Bogerts: Der Erfolg von Protest wird öffentlich sehr streng eingeschätzt. Es wird geschaut: Haben die Proteste die Politik konkret verändert? In unserer Studie haben wir herausgefunden, dass die Demonstrierenden letztes Jahr gar nicht die Absicht hatten, Wäh­le­r von rechtsextremen und rechtspopulistischen Parteien umzustimmen oder die Politik zum Handeln zu bewegen. Es ging darum, öffentlich ein Signal zu senden: Wir sind die Mehrheit, die Zivilgesellschaft ist wachsam.

taz: Und so ist es jetzt auch wieder?

Bogerts: Ja. Die CDU steht unter Druck, sich zu rechtfertigen.

taz: Also sind die Proteste ein Erfolg?

Bogerts: Ja. Man mag sich nicht ausdenken, was ohne diese Proteste wäre. Vielleicht wären die Umfragewerte für rechtsextreme Parteien noch besser.

Foto: privat

Lisa Bogerts ist Politikwissenschaftlerin in Berlin und forscht am Institut für Protest- und Bewegungsforschung über die Proteste gegen rechts

taz: Wie geht es jetzt weiter? War das nur ein kurzer Empörungsmoment?

Bogerts: Ein kurzer Empörungsmoment war es nicht. Wir sprechen in der Protestforschung von Wellen. Es gibt natürlich schon lange eine Bewegung gegen Rechtsextremismus in Deutschland. Aber spätestens seit Anfang letzten Jahres kann man von der ersten Welle dieser ganz gezielten prodemokratischen Proteste reden. Im Sommer hatten wir die zweite Welle im Rahmen der Europa- und Kommunalwahlen. Und jetzt haben wir eine dritte Welle.

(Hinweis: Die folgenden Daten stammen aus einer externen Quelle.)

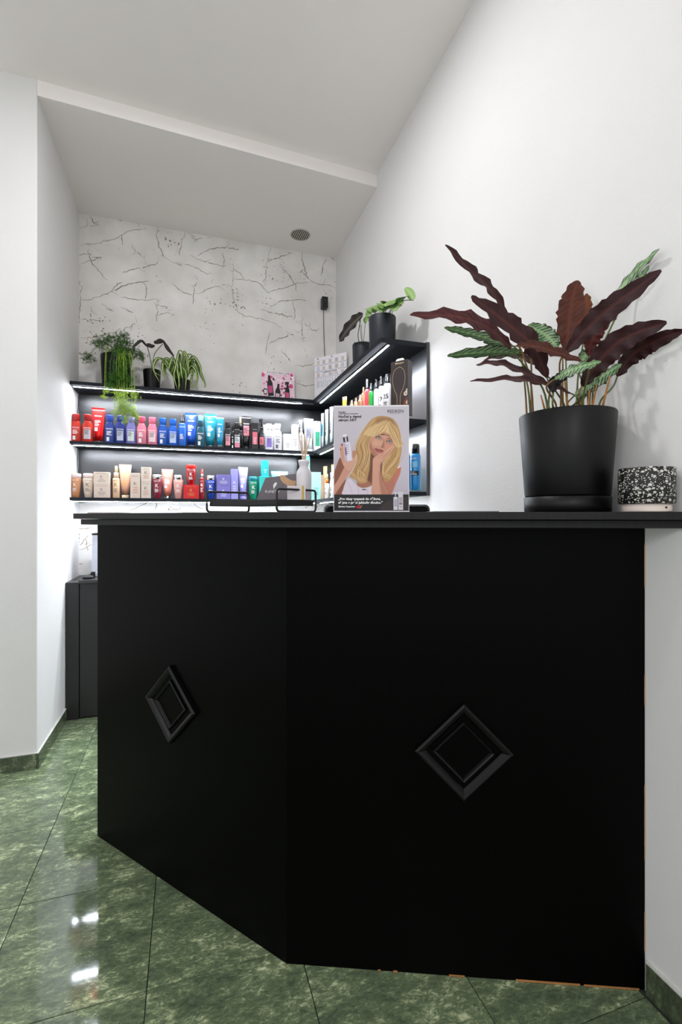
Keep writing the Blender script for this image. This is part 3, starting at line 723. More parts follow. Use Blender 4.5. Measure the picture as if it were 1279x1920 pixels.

taz: Haben die Proteste eine neue Qualität?

Bogerts: Ja. Hiaucher sind neue Bündnisse entstanden mit Akteuren, die sich vorher so in der Form nicht zusammengetan haben: Große Wirtschaftsunternehmen, Medienhäuser, sehr viele öffentliche Persönlichkeiten, auch aus dem konservativen und bürgerlichen Spektrum. Das ist keine rein linke Bewegung, die hier auf die Straße geht. Und man kann davon ausgehen, dass, falls es bei den Wahlen zu einem Erstarken der extremen Rechten kommt, es diese Bewegung auch weiter geben wird, um diese unter Druck zu setzen.

taz: Spielt Berlin hier eine besondere Rolle?

Bogerts: Berlin ist das politische Zentrum. Demos am Bundestag oder dem Konrad Adenauer Haus machen natürlich einen anderen Eindruck auf die Entscheidungsträger*innen. Es ist aber auch sehr wichtig, in ländlichen Gebieten zu mobilisieren, dort, wo demokratiefeindliche Akteure ein Klima verbreiten, das es viel schwieriger macht, für die Zivilgesellschaft öffentlich Gesicht zu zeigen.